Às vésperas do conclave que escolherá o sucessor de Francisco, ressurgem ecos de uma história que, embora desmentida pela historiografia, persiste como símbolo: a da papisa Joana. Segundo relatos medievais, uma mulher teria assumido o papado disfarçada de homem, até ser desmascarada, após dois ou três anos, ao dar à luz em plena procissão. A narrativa — nascida por volta do século XIII e amplificada por cronistas como o polonês Martinho de Opava — ecoou por séculos como um alerta contra a presença feminina no alto clero.
Historicamente improvável, a figura de Joana se tornou uma alegoria poderosa do medo institucional diante da possibilidade de mulheres ocuparem lugares de comando. Usada como arma durante a Reforma e reinterpretada com tons misóginos ao longo do tempo, a lenda cristalizou a ideia de que o papado é, por definição, masculino.

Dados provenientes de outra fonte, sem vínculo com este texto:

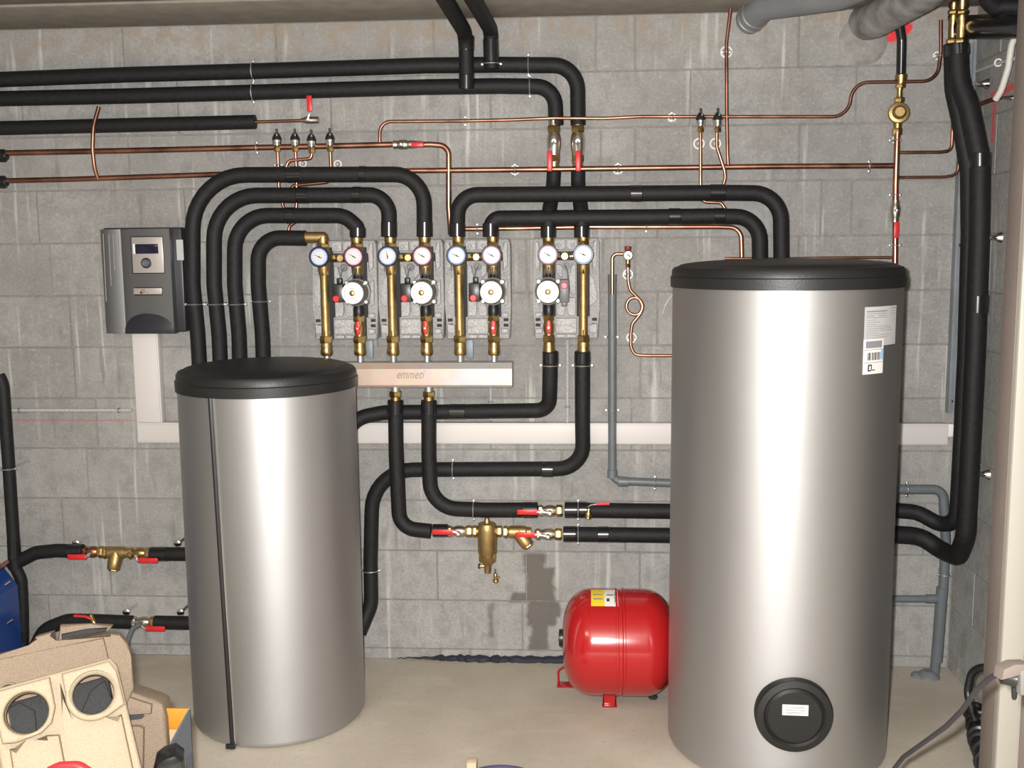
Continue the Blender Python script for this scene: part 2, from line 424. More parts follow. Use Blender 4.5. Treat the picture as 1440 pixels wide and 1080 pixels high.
# ledge of mortar under the ceiling, bitumen seal at the foot of the wall
bt = B(); xa, xb = W(558, 932, .02).x, W(805, 932, .02).x; bp_, br_ = [], []
for i in range(48):
    u = i/47; bp_.append((xa+(xb-xa)*u, -.004-.006*random.random(), .006+.007*random.random())); br_.append(.0015+.020*min(1, u*2.5)*(.45+.55*random.random())*(1 if u > .15 else .5))
bt.tube(bp_, br_, 7)
tag(bt.build('bitumen_strip', M_bitumen), 'ragged black bitumen smear along foot of back wall left of red vessel', 'sealant')

# right jamb with white casing
X0 = 1.143
d1 = B().box((X0, -1.09, 0), (1.35, -1.0, HT), .002).build('trim_1', M_jamb); struct(d1)
cs = struct(B().box((X0+.003, -1.112, 0), (X0+.062, -1.0901, HT), .003).build('trim_2', M_casing))
struct(B().box((X0+.062, -1.104, 0), (2.2, -1.0902, HT), 0).build('door_1', M_jamb))

# ------------------------------------------------------------------ tanks
def tank(name, label, cx, cy, r, ztop, lidh, dome, seam=False):
    t = thing(name, label, 'tank', (cx, cy, 0))
    rb = .022
    prof = [(0, r-rb)] + [(rb-rb*math.cos(a), r-rb+rb*math.sin(a)) for a in [PI/2*k/5 for k in range(1, 6)]] + [(ztop, r)]
    B().lathe(prof, (cx, cy, 0), (0, 0, 1), 96).build('jacket', M_tank, t)
    L = [(ztop-.004, r-.01), (ztop-.004, r+.006), (ztop+lidh*.45, r+.007), (ztop+lidh*.5, r+.003), (ztop+lidh*.8, r+.002), (ztop+lidh*.93, r-.004), (ztop+lidh, r-.018)]
    for k in range(1, 9):
        s = k/8; L.append((ztop+lidh+dome*math.sin(s*PI/2)**1.0, (r-.018)*math.cos(s*PI/2) if k < 8 else 0))
    B().lathe(L, (cx, cy, 0), (0, 0, 1), 96).build('lid', M_lid, t)
    return t
T1 = (-1.055, -.475, .294)
t1 = tank('buffer_tank', 'shorter silver buffer tank with a black lid and zip seam at left', *T1, 1.158, .062, .022)
T2 = (.638, -.61, .347)
t2 = tank('hot_water_tank', 'tall silver hot water tank with black lid at the right', *T2, 1.490, .06, .022)
# zip seam on tank 1
def on_tank(T, ang, z, off=0): return Vector((T[0]+math.sin(ang)*(T[2]+off), T[1]-math.cos(ang)*(T[2]+off), z))
def find_ang(T, px, py):
    best = None
    for k in range(-1400, 1400):
        a = k/1000; z0 = 0
        # solve z on this vertical line by projecting
        base = on_tank(T, a, 0); 
        # project: find z with py
        lo, hi = -.5, 2
        for _ in range(24):
            mz = (lo+hi)/2; v = Vector((base.x, base.y, mz))-CAM; y = 540-F*v.dot(UP)/v.dot(FW)
            if y > py: lo = mz
            else: hi = mz
        v = Vector((base.x, base.y, mz))-CAM; x = 720+F*v.dot(RT)/v.dot(FW)
        if best is None or abs(x-px) < best[0]: best = (abs(x-px), a, mz)
    return best[1], best[2]
a0, _ = find_ang(T1, 297, 580); a1, _ = find_ang(T1, 327, 1040)
am = a0
zs = [.004+k*(1.15/30) for k in range(31)]
def seam_path(off, da, z0=0, z1=1.155): return [on_tank(T1, a1+(a0-a1)*(z/1.15)+da, z, off) for z in [z0+(z1-z0)*k/24 for k in range(25)]]
B().tube(seam_path(.001, 0), .0085, 8).build('zip_strip', M_black, t1)
B().tube(seam_path(.001, .032), .0022, 6).build('zip_piping', M_chrome, t1)
B().tube(seam_path(.0005, -.03), .0018, 6).build('zip_piping', M_silver, t1)
q = on_tank(T1, a1, .012, .012); B().box(q-Vector((.016, .006, .008)), q+Vector((.016, .006, .008)), .003).build('zip_pull', M_black, t1)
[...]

Mais de mil anos depois do suposto episódio, a estrutura permanece praticamente inalterada. A Igreja Católica ainda veta a ordenação feminina, e as mulheres seguem impedidas de celebrar sacramentos. Os poucos avanços conquistados nas últimas décadas — como a nomeação de conselheiras e secretárias para cargos administrativos — têm valor simbólico, mas não alteram a base da exclusão.
Francisco tentou abrir caminhos: criou comissões para estudar o diaconato feminino, nomeou mulheres para cargos inéditos, entre essas nomeações, destacam-se a Irmã Simona Brambilla, a primeira mulher a liderar um “ministério” (Dicastério) do Vaticano, e a Nathalie Becquart, a primeira mulher com direito de voto no Sínodo dos Bispos. Outras figuras incluem Barbara Jatta, diretora dos Museus do Vaticano, e a Irmã Raffaella Petrini, secretária-geral do Governatorato do Estado da Cidade do Vaticano. e defendeu maior participação delas nas decisões eclesiais. Mas os limites continuam impostos por uma doutrina consolidada na Idade Média — e, até hoje, raramente questionada nas estruturas centrais.
Ao lembrar a papisa Joana, não se trata de confirmar um mito, mas de reconhecer a verdade que ele simboliza: o incômodo profundo que a presença feminina causa quando se aproxima de um poder construído para ser inacessível a elas. O silêncio institucional e a repetição secular desse modelo tornam evidente que, embora os tempos mudem, a cúpula da Igreja continua fechada às vozes que vêm de fora do púlpito — especialmente, às que vêm de mulheres.